Melissa Rosario (Visiting Assistant Professor)
Resisting Racism, Extraction, and Dispossession in the Americas
ANTH 217
Fall 2015
Crosslisting: LAST 217
M.W… 11:00AM-12:20PM
In this course, we examine land based social movements as responses to the legacies of empire and colonialism. We begin with an overview of the ideologies of economic and political “progress” that justified the dispossession of indigenous and racialized groups in the Americas. Then we will turn away from the logic of imperial domination to consider alternative forms of knowledge and practice that posit new relationships between nature and society. Of special focus will be a range of ethnographies of land-based movements including the Zapatistas, Garifuna, and MST (Movimento Sem Terra) as well as feminist, indigenous, and anti-racist theories informed by the forms of resistance and decolonization that we have studied.

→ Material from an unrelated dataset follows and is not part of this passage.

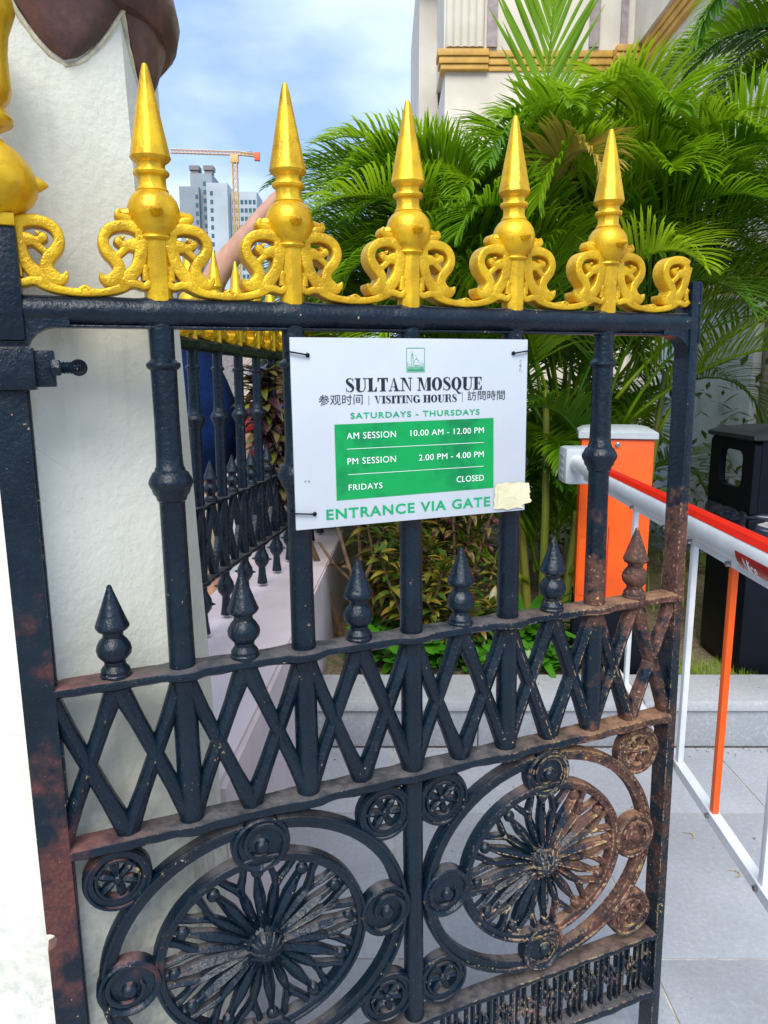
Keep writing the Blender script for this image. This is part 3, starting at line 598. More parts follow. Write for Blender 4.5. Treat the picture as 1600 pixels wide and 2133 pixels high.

Sarah Newman (Visiting Assistant Professor)
Talking Trash
ANTH 112
Fall 2015
Crosslisting: ARCP 112
T.R.. 10:30AM-11:50AM
Every day, we make conscious and unconscious decisions that define what we consider clean or dirty, good or bad, valuable or expendable. As the familiar saying goes, “one man’s trash is another man’s treasure.” At an individual and societal level, our ways of wasting affect both the world we inhabit and our place within it. This course draws on readings in archaeology, anthropology, history, psychology, material culture studies, and environmental science to explore one of humanity’s most prodigious products and greatest legacies: trash. We will study conceptions of waste from different times, places, and perspectives, as well as the impact of refuse on our everyday behavior, systems of ethics and meaning, and interactions with the environment.
The Pre-Columbian World: 100 Objects
ANTH 227
Fall 2015
Crosslisting: ARCP 227, ARHA 227
T.R.. 02:40PM-04:00PM
From cities of gold and frightful gods to apocalyptic calendars and ritual human sacrifice, the ancient Americas are both sensational and sensationalized. This course delves deeper into the Pre-Columbian world by examining 100 objects made and left behind by indigenous Americans. We will explore cultures and histories in North, Central, and South America from the peopling of the New World over 10,000 years ago to the arrival of Europeans at the end of the fifteenth century. Organizational themes include: the domestication of plants and animals, notions of rulership and authority, modes of communication, and religious ideologies.